Join the technological revolution

We may look back one day soon and admit that the Industrial Revolution was decidedly pale beside the enormous impact of today's technological revolution. For schools, the Industrial Revolution was a tremendous boon. In fact, compulsory public schooling, it might be argued, came into being because of a need for industry to have an educated citizenry.

Farmers, for the most part, grew their own helpers, or apprenticed those outside the family, and very little academic schooling was necessary to be able to hold down most farm jobs.

But came the revolution and mechanization, and schools came into their own.

Now the developed nations are faced with another revolution which, instead of appearing to support schools, threatens the traditional academic skills as they have never been threatened before.

Will reading, writing, and arithmetic soon become as obsolete for some 80 to 90 percent of the population as scything and hand-harrowing have become?

Or is that a foolish question? Are schools, instead, faced with changes in syllabus and curriculum, and not with obsolesence?
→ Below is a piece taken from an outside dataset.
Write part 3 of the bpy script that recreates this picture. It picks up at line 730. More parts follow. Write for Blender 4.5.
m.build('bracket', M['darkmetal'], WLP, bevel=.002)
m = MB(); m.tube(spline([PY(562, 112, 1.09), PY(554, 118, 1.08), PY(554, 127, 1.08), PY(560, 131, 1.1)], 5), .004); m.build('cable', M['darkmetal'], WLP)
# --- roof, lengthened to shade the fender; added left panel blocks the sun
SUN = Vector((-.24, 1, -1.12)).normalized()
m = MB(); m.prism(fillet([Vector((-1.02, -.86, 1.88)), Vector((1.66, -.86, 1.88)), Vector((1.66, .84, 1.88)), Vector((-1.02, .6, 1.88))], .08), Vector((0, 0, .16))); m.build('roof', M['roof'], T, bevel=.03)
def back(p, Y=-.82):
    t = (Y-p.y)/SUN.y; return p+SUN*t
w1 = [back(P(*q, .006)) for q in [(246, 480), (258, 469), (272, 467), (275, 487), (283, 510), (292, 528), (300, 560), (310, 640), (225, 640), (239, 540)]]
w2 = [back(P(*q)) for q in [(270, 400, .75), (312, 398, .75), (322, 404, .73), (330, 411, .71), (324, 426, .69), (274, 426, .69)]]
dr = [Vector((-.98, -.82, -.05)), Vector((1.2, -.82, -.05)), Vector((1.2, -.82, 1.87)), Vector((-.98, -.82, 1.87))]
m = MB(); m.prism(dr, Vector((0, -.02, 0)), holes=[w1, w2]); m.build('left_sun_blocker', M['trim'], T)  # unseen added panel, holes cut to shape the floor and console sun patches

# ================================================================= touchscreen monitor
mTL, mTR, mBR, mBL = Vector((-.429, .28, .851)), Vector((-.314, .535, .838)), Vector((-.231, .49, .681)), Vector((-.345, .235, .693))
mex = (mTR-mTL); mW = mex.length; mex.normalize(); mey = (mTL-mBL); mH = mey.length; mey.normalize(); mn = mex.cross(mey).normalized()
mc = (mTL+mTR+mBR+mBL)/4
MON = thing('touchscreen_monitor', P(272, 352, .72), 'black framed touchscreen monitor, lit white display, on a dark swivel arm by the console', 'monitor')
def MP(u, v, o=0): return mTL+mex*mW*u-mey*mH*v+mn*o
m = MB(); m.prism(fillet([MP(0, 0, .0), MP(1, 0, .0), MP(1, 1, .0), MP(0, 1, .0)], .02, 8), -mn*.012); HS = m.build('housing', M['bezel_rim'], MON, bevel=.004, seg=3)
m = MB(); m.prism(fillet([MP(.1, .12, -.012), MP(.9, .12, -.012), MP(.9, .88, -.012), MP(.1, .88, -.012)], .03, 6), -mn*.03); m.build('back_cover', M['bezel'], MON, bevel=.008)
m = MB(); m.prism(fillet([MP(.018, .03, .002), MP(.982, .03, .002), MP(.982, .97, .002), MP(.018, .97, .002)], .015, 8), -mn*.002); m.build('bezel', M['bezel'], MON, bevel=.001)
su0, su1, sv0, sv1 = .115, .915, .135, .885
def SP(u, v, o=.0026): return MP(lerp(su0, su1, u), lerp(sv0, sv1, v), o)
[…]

Yes, the hand calculator can do the adding, subtracting, multiplying, and dividing. But it can't set up the problem, which requires the arithmetic memory skill. The calculator only has a memory; it doesn't have any reasoning ability.

Same with the word processor; it can memorize what's written, but cannot generate the original copy.

And the computer, it can carry out the calculations, but not set up the process which it can then follow unerringly.

The challenge from technology - for schools - is to make use of it as well as to set up entirely new courses in reasoning, analysis, problem-solving, and the like.

Reading skills must include video messages as well as print.

Writing must include graphics as well as paragraphs.

Arithmetic should consist of problem analysis, more than calculations.

It is a revolution. Schools need all the help they can get from the technology which is the cause of their revolution.